BL: That's probably because we were all the first generation of our families that lived in the North. We had been to the South a lot. It wasn't culture shock. [Laughs.]

AVC: When you first listened to the playback of that record in 1972, did it sound like something special?

BL: Yes. I knew that all these musicians I was working with had recorded all these hit records. I knew the songs were good and that I sang them well. And I knew I was on Atlantic. I had virtually no reason to believe they'd call me and say, "We've decided not to go forward with the project."

AVC: That's what Atlantic told you?

BL: That's exactly what they said. They had sent me plane tickets for a promotional tour. They called and asked for the tickets back and said they had decided not to go forward with the project.

AVC: Did you fight it?

BL: Well, what was I going to say? [Laughs.] Nobody gave me any information. I still really don't know what happened, or what was said in my absence. It was very much like when I was with Calla. I went to the office one day, and no one was there. I never heard from Nate McCalla again, until someone told me he'd been found in a ditch in Arizona or somewhere. [Laughs.]

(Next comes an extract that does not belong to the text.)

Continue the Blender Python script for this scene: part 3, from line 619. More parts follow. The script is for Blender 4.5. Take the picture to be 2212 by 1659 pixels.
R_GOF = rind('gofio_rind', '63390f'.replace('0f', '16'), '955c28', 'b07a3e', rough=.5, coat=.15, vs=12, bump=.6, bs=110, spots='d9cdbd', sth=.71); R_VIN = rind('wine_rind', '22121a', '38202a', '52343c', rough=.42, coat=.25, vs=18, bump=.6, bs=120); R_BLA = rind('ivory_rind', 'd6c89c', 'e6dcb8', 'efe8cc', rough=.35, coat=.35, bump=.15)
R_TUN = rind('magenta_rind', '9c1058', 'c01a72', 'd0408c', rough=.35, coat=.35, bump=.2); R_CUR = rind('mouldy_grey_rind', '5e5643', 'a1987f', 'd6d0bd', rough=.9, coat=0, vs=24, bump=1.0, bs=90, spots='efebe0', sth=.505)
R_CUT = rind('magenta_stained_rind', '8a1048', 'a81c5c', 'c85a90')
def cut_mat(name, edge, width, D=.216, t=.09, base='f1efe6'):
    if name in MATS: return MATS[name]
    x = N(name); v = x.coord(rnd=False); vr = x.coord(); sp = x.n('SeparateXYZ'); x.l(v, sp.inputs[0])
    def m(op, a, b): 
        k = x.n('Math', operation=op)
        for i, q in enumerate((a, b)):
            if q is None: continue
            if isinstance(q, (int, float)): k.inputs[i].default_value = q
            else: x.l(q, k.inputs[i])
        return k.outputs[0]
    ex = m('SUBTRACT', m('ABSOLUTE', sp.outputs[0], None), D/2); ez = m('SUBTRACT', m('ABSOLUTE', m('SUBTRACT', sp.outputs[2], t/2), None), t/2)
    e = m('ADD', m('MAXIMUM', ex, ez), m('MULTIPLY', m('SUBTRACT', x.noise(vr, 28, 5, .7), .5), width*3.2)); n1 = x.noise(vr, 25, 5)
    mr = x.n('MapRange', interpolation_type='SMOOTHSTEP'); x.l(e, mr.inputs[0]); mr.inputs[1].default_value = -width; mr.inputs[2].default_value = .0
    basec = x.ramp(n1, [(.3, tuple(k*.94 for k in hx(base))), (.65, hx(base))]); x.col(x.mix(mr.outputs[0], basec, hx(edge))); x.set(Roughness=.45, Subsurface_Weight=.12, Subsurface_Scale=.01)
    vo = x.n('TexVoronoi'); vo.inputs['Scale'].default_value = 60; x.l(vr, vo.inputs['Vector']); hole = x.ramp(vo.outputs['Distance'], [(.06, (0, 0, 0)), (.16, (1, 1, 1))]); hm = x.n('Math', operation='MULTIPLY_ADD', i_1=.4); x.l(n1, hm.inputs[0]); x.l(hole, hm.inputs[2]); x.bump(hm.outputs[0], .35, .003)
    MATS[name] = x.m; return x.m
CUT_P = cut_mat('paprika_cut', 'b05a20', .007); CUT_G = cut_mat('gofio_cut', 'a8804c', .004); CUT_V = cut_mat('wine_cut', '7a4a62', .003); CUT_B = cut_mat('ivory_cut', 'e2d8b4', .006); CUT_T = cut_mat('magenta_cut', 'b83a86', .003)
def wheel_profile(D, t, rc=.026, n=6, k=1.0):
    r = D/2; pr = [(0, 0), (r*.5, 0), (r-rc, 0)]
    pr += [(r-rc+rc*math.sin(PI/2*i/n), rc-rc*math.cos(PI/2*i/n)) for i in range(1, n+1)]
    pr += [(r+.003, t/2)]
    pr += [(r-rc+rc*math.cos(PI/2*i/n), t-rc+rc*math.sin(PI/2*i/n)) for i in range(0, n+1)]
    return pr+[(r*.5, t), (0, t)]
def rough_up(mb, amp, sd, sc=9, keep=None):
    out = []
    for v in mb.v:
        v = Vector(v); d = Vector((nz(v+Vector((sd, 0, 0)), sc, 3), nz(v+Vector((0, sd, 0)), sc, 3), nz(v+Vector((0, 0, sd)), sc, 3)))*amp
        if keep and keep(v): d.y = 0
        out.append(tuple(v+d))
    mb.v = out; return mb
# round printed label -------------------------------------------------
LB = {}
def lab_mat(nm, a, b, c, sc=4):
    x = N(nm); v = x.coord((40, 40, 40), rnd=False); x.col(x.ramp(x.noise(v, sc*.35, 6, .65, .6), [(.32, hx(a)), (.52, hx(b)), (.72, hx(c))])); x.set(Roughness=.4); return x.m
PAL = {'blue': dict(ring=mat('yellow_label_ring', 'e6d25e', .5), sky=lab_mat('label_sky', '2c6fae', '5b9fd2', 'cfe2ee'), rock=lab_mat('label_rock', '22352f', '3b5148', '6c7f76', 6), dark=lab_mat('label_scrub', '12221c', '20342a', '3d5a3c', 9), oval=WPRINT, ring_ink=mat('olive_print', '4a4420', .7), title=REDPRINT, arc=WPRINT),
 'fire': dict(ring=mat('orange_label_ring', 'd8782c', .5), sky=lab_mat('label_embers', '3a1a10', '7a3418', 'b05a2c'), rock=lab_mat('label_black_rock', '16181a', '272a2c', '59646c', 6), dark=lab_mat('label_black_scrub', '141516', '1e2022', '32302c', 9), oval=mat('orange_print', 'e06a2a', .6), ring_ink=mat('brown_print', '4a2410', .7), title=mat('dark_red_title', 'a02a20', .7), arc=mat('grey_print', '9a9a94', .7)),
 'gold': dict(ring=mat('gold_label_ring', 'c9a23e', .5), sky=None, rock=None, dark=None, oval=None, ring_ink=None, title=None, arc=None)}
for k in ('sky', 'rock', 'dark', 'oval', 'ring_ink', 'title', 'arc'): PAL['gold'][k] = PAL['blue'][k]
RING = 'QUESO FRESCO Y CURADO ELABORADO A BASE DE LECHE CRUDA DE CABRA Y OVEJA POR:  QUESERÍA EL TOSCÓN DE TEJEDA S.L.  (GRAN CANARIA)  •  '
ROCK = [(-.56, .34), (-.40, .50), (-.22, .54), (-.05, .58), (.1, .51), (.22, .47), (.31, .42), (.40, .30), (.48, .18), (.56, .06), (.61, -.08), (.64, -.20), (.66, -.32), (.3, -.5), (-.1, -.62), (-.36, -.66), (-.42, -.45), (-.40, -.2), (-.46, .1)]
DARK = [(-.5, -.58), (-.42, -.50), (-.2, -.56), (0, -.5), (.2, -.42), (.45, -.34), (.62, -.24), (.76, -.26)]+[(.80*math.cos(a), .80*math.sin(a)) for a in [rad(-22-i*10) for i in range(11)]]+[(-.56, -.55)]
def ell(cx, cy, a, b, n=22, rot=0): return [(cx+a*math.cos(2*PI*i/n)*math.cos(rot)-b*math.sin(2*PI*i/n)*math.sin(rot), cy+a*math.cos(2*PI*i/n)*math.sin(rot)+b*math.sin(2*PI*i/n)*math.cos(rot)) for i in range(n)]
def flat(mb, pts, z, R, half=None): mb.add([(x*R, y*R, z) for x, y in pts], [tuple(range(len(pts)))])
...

AVC: How big of a personal setback was not having the album released?

BL: It was a tremendous setback. I didn't know what to do. It was a long time before the Broadway thing came along in 1979. A whole bunch of other stuff happened in between there: big stuff, insignificant stuff, stuff I can't even remember.

AVC: You had a disco hit in the '70s, "Doin' The Best That I Can."

BL: Yes. But before it took off, I asked for release from my contract and told them they could keep any money that the record made. [Laughs.] I left so that I could go to Nashville and record with the same producer, Steve Buckingham. And I never heard from the "Doin' The Best That I Can" people ever again. I guess that's why [Buckingham] felt so compelled to ask me to do the Motown album. He felt bad. [Laughs.] I had gotten myself out of a record that was actually selling. I had no idea disco was going to get as big as it got.